DLGP

Doctor of Leadership in Global Perspectives: Crafting Ministry in an Interconnected World

You say “tom-a-to”, I say ‘tom-ah-to”

Written by: on September 4, 2022

This week’s assignments on culture mapping with Erin Meyer and the Power Point video with Karen Tremper made me think of situations I have experienced living cross-culturally. Meyer’s material was enlightening. Learning which countries were high context and low context, and the differences in communication between the two helped me better understand why some situations unfolded the way that they did.

I lived in Korea as a missionary two years right after college. I was young and inexperienced in many ways. I didn’t mind jumping in with both feet and giving everything my best effort – and this included speaking the Korean language. Because language school in Korea lasts two years, and I was only going to be there two years, I wasn’t given formal language training when I arrived. I learned it as I went, primarily by trial and error.

I lived in a remote location and was the only single foreigner in my province. In the first year, I received so many phone calls from strange men asking if I wanted a “handsome Korean lover” that the mission had to change my number three times. Men I didn’t know would come to my apartment in the middle of the night, usually drunk, and wanting me to let them in.

It wasn’t until an entire year had gone by, and I was anticipating the arrival of another single missionary that I discovered what I had been doing wrong. I was sitting in a restaurant with our team of missionaries. (They were there long term and had all been through language school mind you.)  I had moved to another table to be alone and work on some note cards that I planned to give this new recruit to help her out when she first arrived.

One of the missionary men came to the table where I was sitting and looked over my shoulder at my notes. He was nodding his approval as he read them … until he saw the word I had written for “missionary”. Pointing to it, he had me whisper it in his ear. I did, and his whole balding head turned red. He told me he would have his wife tell me what that word meant, but not to say it any more.

He went back to the table where the rest of the team was sitting and told them what I had been saying, and they laughed so hard they cried. His wife was unable to bring herself to come talk to me, so one of the other ladies on the team came instead. She took me outside and showed me a nightclub on the top floor of one of the buildings. It was named in a short form of this same word I had been using. She told me it was slang for “someone who instructs others in sexual activity”.

None of my Korean friends had ever corrected me when I had used it because to them, they understood my meaning and saw no reason to embarrass me. As Erin Meyer said, they could “read the air”.

About the Author

Tonette Kellett

Missionary, teacher, Bible student, traveler ... Having lived in Kenya and Korea, I now live in Mississippi and work with the Mississippi Band of Choctaw Indians.

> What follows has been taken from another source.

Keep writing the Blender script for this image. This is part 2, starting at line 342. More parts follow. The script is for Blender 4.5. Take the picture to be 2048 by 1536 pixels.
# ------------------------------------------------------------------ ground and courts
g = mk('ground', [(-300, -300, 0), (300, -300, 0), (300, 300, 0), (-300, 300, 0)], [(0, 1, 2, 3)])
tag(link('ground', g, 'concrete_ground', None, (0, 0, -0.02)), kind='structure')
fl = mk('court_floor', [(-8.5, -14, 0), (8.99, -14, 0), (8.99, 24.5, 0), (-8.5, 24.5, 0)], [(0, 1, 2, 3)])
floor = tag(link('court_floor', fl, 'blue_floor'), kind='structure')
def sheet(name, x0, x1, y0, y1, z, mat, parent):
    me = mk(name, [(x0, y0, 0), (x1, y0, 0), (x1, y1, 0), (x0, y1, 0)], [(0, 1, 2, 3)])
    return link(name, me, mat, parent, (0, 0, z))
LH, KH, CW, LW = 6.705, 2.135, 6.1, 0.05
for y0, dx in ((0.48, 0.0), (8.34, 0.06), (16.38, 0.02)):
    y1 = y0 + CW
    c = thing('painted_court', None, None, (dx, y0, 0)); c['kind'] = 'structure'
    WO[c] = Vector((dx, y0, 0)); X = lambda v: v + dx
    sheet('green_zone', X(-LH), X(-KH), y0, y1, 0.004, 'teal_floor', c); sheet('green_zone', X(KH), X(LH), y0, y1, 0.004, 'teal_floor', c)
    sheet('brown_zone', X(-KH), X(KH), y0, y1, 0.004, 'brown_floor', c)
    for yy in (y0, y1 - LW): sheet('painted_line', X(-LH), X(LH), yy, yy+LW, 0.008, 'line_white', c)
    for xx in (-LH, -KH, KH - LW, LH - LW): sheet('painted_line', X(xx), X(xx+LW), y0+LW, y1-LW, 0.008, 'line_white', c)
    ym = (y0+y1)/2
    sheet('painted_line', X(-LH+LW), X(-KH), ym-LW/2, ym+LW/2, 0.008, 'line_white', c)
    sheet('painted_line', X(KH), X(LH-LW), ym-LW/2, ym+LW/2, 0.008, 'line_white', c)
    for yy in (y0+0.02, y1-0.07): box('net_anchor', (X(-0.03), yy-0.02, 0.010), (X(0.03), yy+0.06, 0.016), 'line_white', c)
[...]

2 responses to “You say “tom-a-to”, I say ‘tom-ah-to””

  1. mm Audrey Robinson says:

    Tonette, what an experience you had in Korea.

    Looking back, what would you say to the 20-something-year-old Tonette based on what you have learned experientially from the different cultures you’ve lived and the material from Meyer and Tremper?

  2. Jenny Steinbrenner Hale says:

    Tonette, What a great story to illustrate the challenges of working and living cross-culturally! It is impressive that you could pick up the language as you worked and lived in Korea, without formal language training.

    Were all of the other missionaries from the United States or were they from a variety of countries? It would be interesting to look more closely at why your Korean friends did not correct you when you used the wrong word in conversation. Did they not want to hurt your feelings? Perhaps, they were used to language learners making mistakes and graciously overlooked it? What was your reaction when you finally learned the problem?

    Thanks for sharing. I would love to hear more about your cross-cultural living experiences.